If Saul brought back all that good-looking, shiny, amazing stuff from his enemy because he wanted to keep it, like Achan, then I'd say that what we have here is a sin problem. If he was greedy about it, it's definitely a problem with his heart. If Saul thought to himself that God couldn't possibly want to destroy such good and beautiful things and that he must have misheard the instructions, then yes, we're in trouble.
But that wasn't where Saul's heart was. Saul's heart saw the good and beautiful things and wanted to give them deliberately to God. He wanted to make them sacrifices. He knew God's law so well that he knew what God desired. Saul looked at that livestock and immediately thought in his heart, "Man, this would make an aroma pleasing to the Lord!" And, well, if you can slaughter something at the altar, it certainly seems strange - by faith - to slaughter it in the field instead.
In fact, that's what God had told His people on the edge of the Promised Land. He told them He was going into the land with them and would make a place for His name and that from now on, everyone would have to come and make their sacrifices there. No longer could they just slaughter things at home or in the field; they had to bring them to God.
So what Saul is doing is actually an act of worship. Legitimately. It is the way that he understands the rules and regulations of God in general. It is the way his heart is wired to worship the Lord. He has in him this thing that understands what God desires, and the minute he raises his sword to make a slaughter in the field, something stops him. No. A slaughter like this should be done at the altar.

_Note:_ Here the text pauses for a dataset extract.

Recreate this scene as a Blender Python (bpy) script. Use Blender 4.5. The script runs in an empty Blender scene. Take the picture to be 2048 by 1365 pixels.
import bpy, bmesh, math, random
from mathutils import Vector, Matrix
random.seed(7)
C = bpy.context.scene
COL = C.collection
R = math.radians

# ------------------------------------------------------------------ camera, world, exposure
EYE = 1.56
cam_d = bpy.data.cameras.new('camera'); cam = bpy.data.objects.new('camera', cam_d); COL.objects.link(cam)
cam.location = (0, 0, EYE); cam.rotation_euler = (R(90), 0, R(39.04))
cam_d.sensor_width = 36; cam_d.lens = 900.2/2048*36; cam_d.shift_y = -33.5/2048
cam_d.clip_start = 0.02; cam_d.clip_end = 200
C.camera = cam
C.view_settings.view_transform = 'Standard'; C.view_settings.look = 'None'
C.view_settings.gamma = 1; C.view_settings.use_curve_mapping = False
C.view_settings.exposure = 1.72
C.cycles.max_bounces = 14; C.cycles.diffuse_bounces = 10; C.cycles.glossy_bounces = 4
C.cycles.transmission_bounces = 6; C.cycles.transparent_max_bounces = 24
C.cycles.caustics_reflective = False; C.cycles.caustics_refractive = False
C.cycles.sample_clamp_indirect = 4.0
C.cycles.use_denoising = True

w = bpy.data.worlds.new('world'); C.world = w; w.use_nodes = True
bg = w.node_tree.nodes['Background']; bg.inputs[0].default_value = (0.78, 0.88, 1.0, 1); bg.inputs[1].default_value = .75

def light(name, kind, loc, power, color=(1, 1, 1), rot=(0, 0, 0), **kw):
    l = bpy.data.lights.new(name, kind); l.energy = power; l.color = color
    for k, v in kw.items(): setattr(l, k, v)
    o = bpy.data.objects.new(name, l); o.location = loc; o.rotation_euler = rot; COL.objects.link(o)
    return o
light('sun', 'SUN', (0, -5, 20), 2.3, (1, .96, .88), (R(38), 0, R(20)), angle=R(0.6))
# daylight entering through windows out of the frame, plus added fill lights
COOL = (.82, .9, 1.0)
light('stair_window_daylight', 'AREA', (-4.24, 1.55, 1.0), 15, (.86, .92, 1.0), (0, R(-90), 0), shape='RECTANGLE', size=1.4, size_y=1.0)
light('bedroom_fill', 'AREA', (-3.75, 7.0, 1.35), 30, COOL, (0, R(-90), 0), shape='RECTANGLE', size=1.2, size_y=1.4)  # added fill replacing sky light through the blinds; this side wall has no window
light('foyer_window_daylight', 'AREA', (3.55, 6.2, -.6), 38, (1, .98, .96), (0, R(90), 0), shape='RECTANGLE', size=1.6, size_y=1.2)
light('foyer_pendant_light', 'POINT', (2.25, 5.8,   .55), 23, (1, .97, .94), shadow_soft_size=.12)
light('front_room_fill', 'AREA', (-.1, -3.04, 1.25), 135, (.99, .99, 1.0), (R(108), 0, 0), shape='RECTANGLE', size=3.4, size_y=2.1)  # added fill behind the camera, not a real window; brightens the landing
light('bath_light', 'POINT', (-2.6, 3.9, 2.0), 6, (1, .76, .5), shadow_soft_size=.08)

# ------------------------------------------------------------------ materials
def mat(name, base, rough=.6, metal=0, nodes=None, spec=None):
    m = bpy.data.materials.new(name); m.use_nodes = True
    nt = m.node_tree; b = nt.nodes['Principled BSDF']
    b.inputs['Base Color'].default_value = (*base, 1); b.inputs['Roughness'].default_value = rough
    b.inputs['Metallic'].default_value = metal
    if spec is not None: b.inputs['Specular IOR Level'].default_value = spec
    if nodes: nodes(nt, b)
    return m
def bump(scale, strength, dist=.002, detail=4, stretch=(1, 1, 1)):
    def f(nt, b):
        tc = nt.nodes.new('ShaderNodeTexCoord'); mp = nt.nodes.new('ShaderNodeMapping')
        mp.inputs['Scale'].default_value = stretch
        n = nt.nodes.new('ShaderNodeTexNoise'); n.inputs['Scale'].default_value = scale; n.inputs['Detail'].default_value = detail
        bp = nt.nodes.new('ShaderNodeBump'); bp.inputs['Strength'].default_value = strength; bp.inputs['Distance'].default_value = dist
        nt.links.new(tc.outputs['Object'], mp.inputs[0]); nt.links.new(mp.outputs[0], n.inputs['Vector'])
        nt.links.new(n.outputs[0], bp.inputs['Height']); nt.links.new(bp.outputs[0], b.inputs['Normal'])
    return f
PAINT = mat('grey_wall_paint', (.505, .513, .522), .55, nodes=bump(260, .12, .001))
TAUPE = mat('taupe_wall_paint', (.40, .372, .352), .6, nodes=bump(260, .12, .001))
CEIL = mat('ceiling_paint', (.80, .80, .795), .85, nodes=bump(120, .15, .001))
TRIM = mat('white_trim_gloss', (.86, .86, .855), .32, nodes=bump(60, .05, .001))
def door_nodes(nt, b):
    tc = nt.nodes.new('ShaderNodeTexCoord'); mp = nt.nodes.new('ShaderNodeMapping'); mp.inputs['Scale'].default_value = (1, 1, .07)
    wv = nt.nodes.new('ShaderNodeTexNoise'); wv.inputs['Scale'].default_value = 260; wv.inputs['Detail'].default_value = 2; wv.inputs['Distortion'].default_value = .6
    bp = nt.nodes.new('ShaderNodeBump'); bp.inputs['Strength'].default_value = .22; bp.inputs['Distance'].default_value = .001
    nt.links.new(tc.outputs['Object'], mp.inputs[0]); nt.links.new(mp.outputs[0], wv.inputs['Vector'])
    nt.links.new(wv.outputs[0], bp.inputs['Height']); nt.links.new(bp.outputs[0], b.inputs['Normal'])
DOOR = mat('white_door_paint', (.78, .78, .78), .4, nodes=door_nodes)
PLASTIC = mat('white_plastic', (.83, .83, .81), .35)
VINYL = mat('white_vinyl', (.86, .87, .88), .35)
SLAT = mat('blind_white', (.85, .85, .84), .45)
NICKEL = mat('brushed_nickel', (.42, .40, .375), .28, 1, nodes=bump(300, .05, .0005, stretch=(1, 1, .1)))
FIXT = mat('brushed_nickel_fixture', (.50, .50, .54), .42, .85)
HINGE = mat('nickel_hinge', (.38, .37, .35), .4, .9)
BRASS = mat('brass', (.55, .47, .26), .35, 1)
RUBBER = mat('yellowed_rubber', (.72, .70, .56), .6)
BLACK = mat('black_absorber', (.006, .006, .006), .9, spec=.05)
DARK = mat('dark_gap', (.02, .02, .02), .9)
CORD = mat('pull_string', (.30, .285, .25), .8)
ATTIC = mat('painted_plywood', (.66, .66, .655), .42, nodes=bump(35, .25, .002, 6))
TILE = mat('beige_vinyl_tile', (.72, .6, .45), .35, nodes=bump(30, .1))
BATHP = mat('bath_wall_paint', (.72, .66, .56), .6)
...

It's not because Saul so poorly understands God, then, that he commits this "sin," but precisely because he understands God so well. Because his sense of worship is so strong. Because his connection to the ritual of sacrifice is so strong.
Saul does what God hasn't asked him to do because he believes that it is the very kind of thing that God would ask him to do.
And now, what seems like a simple story of disobedience is, in fact, a very complicated story of faith. The same kind of faith that a lot of us have. The same kind of faith that we, thousands of years later, are still wrestling with.